Home > Concepts & Principles > McDojo Typical Class Structure

McDojo Typical Class Structure

As I have previously stated a typical class for adults in a McDojo is an hour. While there are different formulas for structuring classes a typical one is broken down into four fifteen minute sections. The first two sections are normally divided into 2 sections as well.

The first 15 minutes in normally calisthenics and Stretching. This is to get the blood moving and warm up all your muscle groups before practicing skills. This helps prevent injuries and also provides some basic conditioning. This portion is typically broken down into the first half  being calisthenics, the second half stretching. Things like push-ups, sit-ups, leg-lifts, etc. are broken into 10 counts. Normally you will do 30-50 of each, though it can very from time to time to provide variety. This helps prevent boredom and also allows people to test themselves from time to time to see their improvement.

The second 15 minutes is normally spent drilling fundamentals and consists of punching and kicking drills done in place. Normally everything is broken down into a sets of 10. The first half of that 15 minutes focuses on hand strikes, the last half of that 15 minutes focuses on kicking. Since you only have 7 and a Half minutes for kicking you will normally end up with 30-50 of each kick done on each side once you have most of the kicks taught in the system. The first 10 are low, the next 10 are solar plexus or chest high, the last 10 are head high. You may also throw combination kicks.  As students progress over time they will be able to do the highers kicks and combinations more easily, and their punching and kicking speed will improve. Most McDojos have mirrors in the front of the class so students can see themselves. This also allows them to see how they are performing and how they are performing compared to the rest of the class. This can both motivate and give them a sense of accomplishment.

At this point you would be half way through the class (30 minutes in) and you started cold and worked your level of intensity up until you have been sweating and breathing hard for some length of time. You have for all practical purposes accomplished an aerobic routine with ever increasing intensity. The main difference is that you have also worked on some basic skills that can help you for self defense or for a competitive sport version of a martial art.
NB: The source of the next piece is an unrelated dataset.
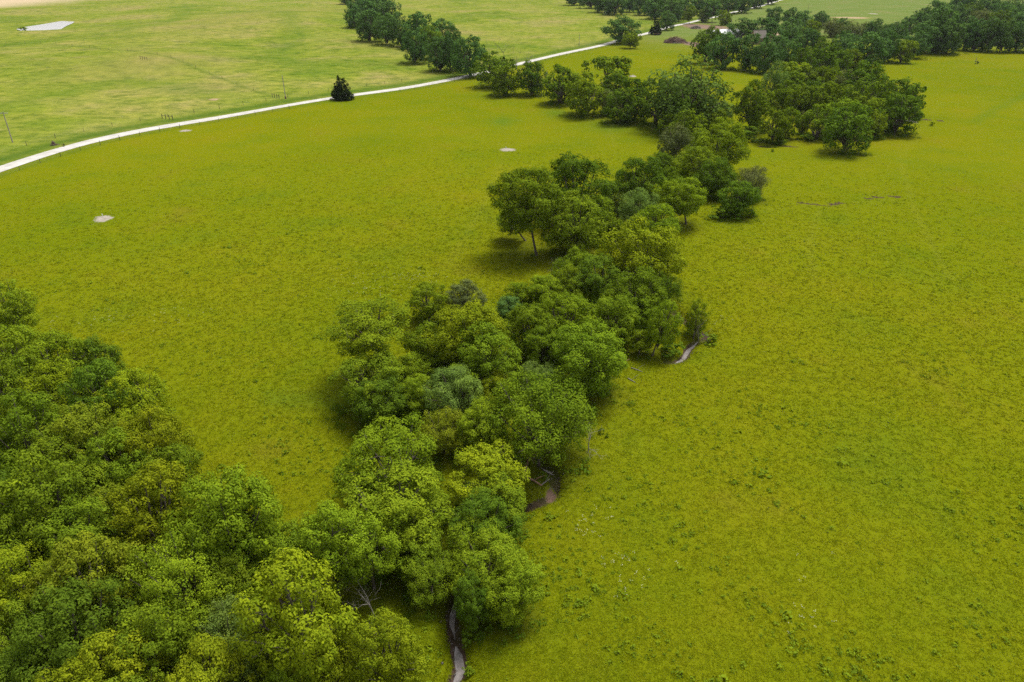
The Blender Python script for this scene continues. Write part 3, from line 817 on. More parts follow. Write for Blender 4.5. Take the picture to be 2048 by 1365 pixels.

The third 15 minute section is normally spent working on something the students already know. This could be drills up and down the floor of various kinds, forms, one-step sparring techniques, self-defense techniques, etc. This helps them get better at skills they already have and can be also used as a method to give them goals for self improvement. It can provide a reality check on where their level of development actually is.

The last 15 minutes of the class is where you want to teach them something new. This is were they want to razzle-dazzle the student. You want to show them something they don’t know. You want to to get them excited about learning more. Then end the class and send them home. knowing they will come back to learn more.

Now if you are running 20 or so classes a week finding something new to teach all the time can be a challenge. The easiest way to do that is to teach the students what you are working on for your own development. If you are part of a big organization you may have Instructor classes or Black Belt Classes on a regular basis that you attend as the student. The top guys will teach the Black Belt Belt Classes the same way you teach yours and leave you with something to work on. You can also attend seminars with different instructors if you are not with a group that won’t allow it. In the old days before the Internet and Youtube people used to buy VHS tapes and DVD’s  to learn more. I remember buying tapes of Joe Lewis, Benny Urquidez, and Bill Wallace. I spent countless hours/days/months watching practicing and teaching what I learned from these tapes.

In the end a McDojo is a business that is successful only if it meets the wants/needs of it’s customers. For many this may be exactly what they are looking for. For others it won’t be. In the end it is up to the student to do his/her due diligence to find the school that is the best fit for them.